Richard Leonard’s victory over Anas Sarwar is a significant moment in Scottish Labour’s history, signalling a shift towards adopting Jeremy Corbyn’s UK-wide programme. Alasdair Clark argues Scottish socialists on both sides of the constitutional divide to consider rejoining Labour…
At the launch of his campaign for Scottish Labour leader, Richard Leonard spoke to reporters about the fear he and many of his party colleagues had that “a generation of young radicals” had been lost. Nine weeks later, he has won his leadership bid with a clear 56.7% of the vote. Maybe it’s time for those young radicals to look again at Scottish Labour.
Young left wing activists who overwhelmingly backed independence have made many attempts to define themselves in terms of party politics. RISE, borne out of the Radical Independence Campaign, ultimately didn’t meet its electoral ambition, and many socialists have never quite felt comfortable in the SNP.
But for a long time, Scottish Labour has undeniably not been the natural home for those socialists either. After flirting with “ultra-blairite” Jim Murphy in the aftermath of 2014, when the most inspiring policy the party could muster was allowing tinnies at football matches, it’s little surprise that many couldn’t bring themselves to feel comfortable about Scottish Labour (even after the surprise election of Jeremy Corbyn). Leonard’s election marks a change in course, but more than that, the circumstances exist to change the party.
The dividing line in politics remains independence, but most people accept that, for people like Richard Leonard, the reasons for his No vote were the same as what drove many to vote Yes. It wasn’t any natural belief in unionism, just as RIC was never about nationalism. Leonard came to a natural conclusion of the best way to achieve the things socialists care about.
So whilst disagreement will remain about the answer to the constitutional future, under Richard Leonard’s leadership Scottish Labour will be the home for socialists who want to achieve the political aims so many of us spoke about in 2014 – a radically altered Scotland.
Leonard’s campaign was unashamedly radical: it focused on the rights of the worker and their relationship with capital.
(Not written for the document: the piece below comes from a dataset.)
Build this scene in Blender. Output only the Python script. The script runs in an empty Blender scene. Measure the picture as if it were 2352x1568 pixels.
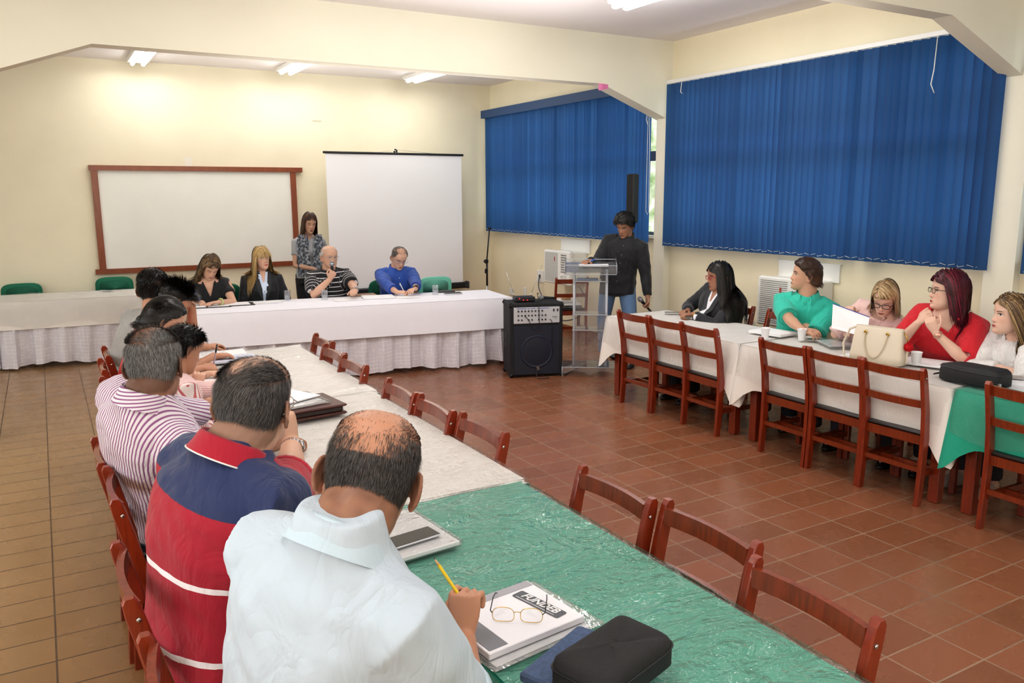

Leonard also promised a re-balancing of the economy, not by just vaguely promising fairness but by following Corbyn’s maxim that it should come under the democratic control of the many.
In fact, much of Leonard’s manifesto was reminiscent of the one produced by RISE in the 2016 Scottish Parliament Elections, and what wasn’t perfect was made clear as open for change. Socialist campaign groups within Scottish Labour, such as Momentum and Campaign for Socialism, created the circumstances for a manifesto with those policies to win.
There will doubtless be further challenges and battles to be had, and Leonard’s victory alone will not solve decades of centrist erosion to the core of what Labour should stand for. But his victory does present a unique opportunity for a complete rebuilding of Scottish Labour, back towards the party that was once embedded into the core of working-class communities and represented their interest, completely unrecognisable from the one which elected Jim Murphy.
It would be all to easy to spectate from the outside, to point out the obvious flaws and criticise the setbacks and failures there will undoubtedly be, but Corbyn’s victory at a UK level and Leonard’s in Scotland represent a project by the left which has a distance to travel but is starting to see gains.
Instead of investing energy into new electoral parties which connects with working-class people and delivers socialist policy, I believe that incredible energy created in 2014 should be harnessed to fundamentally changing Scottish Labour. It doesn’t require a hold-your-nose mentality to negative aspects, it requires an ability to be part of the project winning the arguments against those negatives.
This is important: we have the opportunity to re-create a Scottish Labour that stands for what we believe in, but only if we are ready to take on the responsibility of doing the work that needs doing to achieve it.